Give an exact copy of every line, leaving images out.

· · ·

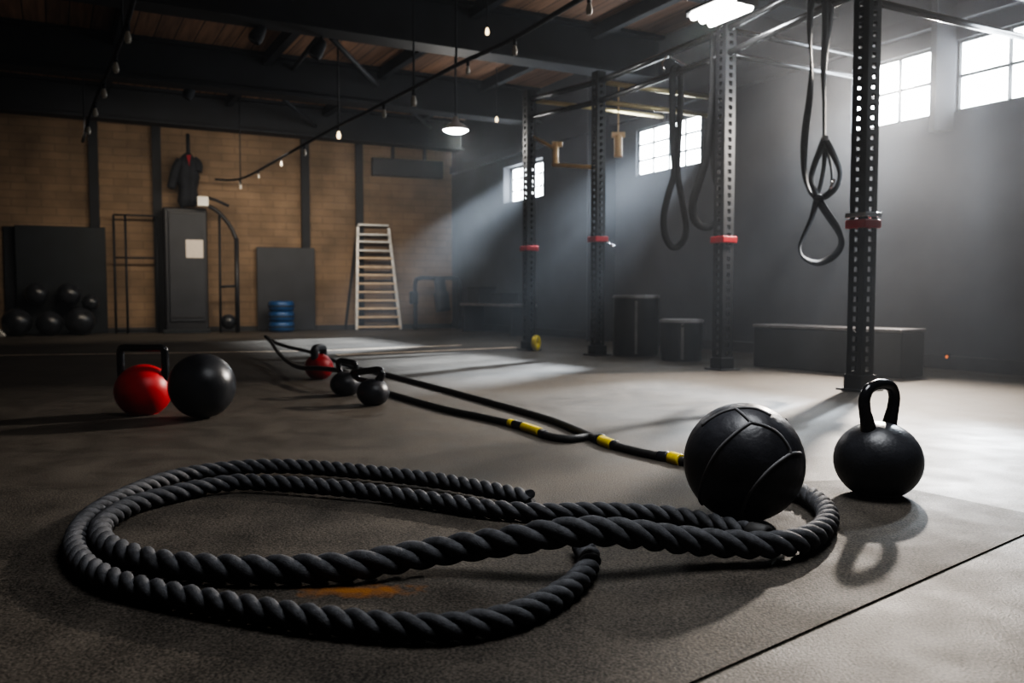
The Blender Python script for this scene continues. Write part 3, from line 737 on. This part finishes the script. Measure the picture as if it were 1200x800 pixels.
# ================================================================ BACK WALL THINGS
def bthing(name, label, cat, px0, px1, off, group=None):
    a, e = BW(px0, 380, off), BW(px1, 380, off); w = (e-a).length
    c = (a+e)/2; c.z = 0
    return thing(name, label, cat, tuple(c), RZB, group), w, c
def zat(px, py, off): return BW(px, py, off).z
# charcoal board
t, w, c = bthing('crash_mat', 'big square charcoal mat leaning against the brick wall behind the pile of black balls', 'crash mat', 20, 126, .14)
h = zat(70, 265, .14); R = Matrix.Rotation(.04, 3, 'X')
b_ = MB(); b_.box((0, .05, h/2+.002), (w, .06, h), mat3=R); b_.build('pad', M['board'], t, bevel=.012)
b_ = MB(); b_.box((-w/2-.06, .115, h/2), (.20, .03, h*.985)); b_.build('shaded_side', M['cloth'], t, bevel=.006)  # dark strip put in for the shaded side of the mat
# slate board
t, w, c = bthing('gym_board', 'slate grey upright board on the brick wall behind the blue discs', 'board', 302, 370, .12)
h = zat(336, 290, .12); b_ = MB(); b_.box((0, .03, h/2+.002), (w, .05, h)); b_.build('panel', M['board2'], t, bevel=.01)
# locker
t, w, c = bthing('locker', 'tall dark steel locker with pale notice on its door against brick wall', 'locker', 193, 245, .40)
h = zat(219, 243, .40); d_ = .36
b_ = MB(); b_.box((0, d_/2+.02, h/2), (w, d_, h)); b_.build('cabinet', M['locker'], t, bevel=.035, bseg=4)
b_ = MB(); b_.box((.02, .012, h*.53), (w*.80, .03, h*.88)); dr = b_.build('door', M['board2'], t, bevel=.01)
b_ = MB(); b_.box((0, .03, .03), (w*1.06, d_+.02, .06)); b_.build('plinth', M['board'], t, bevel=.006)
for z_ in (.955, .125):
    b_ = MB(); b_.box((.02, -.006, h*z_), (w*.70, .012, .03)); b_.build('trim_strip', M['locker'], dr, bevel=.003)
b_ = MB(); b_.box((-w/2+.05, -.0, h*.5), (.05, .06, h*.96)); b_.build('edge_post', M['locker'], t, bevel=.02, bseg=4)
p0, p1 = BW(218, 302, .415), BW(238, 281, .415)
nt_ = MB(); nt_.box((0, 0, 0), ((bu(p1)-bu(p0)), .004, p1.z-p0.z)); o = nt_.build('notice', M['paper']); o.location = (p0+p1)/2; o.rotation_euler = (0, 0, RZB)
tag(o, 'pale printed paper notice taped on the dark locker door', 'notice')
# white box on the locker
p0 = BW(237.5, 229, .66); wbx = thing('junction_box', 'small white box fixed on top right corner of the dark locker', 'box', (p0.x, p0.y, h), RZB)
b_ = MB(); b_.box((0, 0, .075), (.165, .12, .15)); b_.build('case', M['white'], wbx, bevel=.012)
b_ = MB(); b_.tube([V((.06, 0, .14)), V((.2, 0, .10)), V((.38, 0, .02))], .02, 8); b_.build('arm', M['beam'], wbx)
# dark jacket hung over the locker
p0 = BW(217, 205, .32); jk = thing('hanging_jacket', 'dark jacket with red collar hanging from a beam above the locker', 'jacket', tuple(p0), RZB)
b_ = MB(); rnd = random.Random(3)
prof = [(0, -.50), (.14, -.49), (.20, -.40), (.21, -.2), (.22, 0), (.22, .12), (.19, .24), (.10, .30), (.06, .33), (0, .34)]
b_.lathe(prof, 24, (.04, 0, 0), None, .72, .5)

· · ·

__Problem solution__.
The Blender Python script for this scene continues. Write part 3, from line 737 on. This part finishes the script. Measure the picture as if it were 1200x800 pixels.
# ================================================================ BACK WALL THINGS
def bthing(name, label, cat, px0, px1, off, group=None):
    a, e = BW(px0, 380, off), BW(px1, 380, off); w = (e-a).length
    c = (a+e)/2; c.z = 0
    return thing(name, label, cat, tuple(c), RZB, group), w, c
def zat(px, py, off): return BW(px, py, off).z
# charcoal board
t, w, c = bthing('crash_mat', 'big square charcoal mat leaning against the brick wall behind the pile of black balls', 'crash mat', 20, 126, .14)
h = zat(70, 265, .14); R = Matrix.Rotation(.04, 3, 'X')
b_ = MB(); b_.box((0, .05, h/2+.002), (w, .06, h), mat3=R); b_.build('pad', M['board'], t, bevel=.012)
b_ = MB(); b_.box((-w/2-.06, .115, h/2), (.20, .03, h*.985)); b_.build('shaded_side', M['cloth'], t, bevel=.006)  # dark strip put in for the shaded side of the mat
# slate board
t, w, c = bthing('gym_board', 'slate grey upright board on the brick wall behind the blue discs', 'board', 302, 370, .12)
h = zat(336, 290, .12); b_ = MB(); b_.box((0, .03, h/2+.002), (w, .05, h)); b_.build('panel', M['board2'], t, bevel=.01)
# locker
t, w, c = bthing('locker', 'tall dark steel locker with pale notice on its door against brick wall', 'locker', 193, 245, .40)
h = zat(219, 243, .40); d_ = .36
b_ = MB(); b_.box((0, d_/2+.02, h/2), (w, d_, h)); b_.build('cabinet', M['locker'], t, bevel=.035, bseg=4)
b_ = MB(); b_.box((.02, .012, h*.53), (w*.80, .03, h*.88)); dr = b_.build('door', M['board2'], t, bevel=.01)
b_ = MB(); b_.box((0, .03, .03), (w*1.06, d_+.02, .06)); b_.build('plinth', M['board'], t, bevel=.006)
for z_ in (.955, .125):
    b_ = MB(); b_.box((.02, -.006, h*z_), (w*.70, .012, .03)); b_.build('trim_strip', M['locker'], dr, bevel=.003)
b_ = MB(); b_.box((-w/2+.05, -.0, h*.5), (.05, .06, h*.96)); b_.build('edge_post', M['locker'], t, bevel=.02, bseg=4)
p0, p1 = BW(218, 302, .415), BW(238, 281, .415)
nt_ = MB(); nt_.box((0, 0, 0), ((bu(p1)-bu(p0)), .004, p1.z-p0.z)); o = nt_.build('notice', M['paper']); o.location = (p0+p1)/2; o.rotation_euler = (0, 0, RZB)
tag(o, 'pale printed paper notice taped on the dark locker door', 'notice')
# white box on the locker
p0 = BW(237.5, 229, .66); wbx = thing('junction_box', 'small white box fixed on top right corner of the dark locker', 'box', (p0.x, p0.y, h), RZB)
b_ = MB(); b_.box((0, 0, .075), (.165, .12, .15)); b_.build('case', M['white'], wbx, bevel=.012)
b_ = MB(); b_.tube([V((.06, 0, .14)), V((.2, 0, .10)), V((.38, 0, .02))], .02, 8); b_.build('arm', M['beam'], wbx)
# dark jacket hung over the locker
p0 = BW(217, 205, .32); jk = thing('hanging_jacket', 'dark jacket with red collar hanging from a beam above the locker', 'jacket', tuple(p0), RZB)
b_ = MB(); rnd = random.Random(3)
prof = [(0, -.50), (.14, -.49), (.20, -.40), (.21, -.2), (.22, 0), (.22, .12), (.19, .24), (.10, .30), (.06, .33), (0, .34)]
b_.lathe(prof, 24, (.04, 0, 0), None, .72, .5)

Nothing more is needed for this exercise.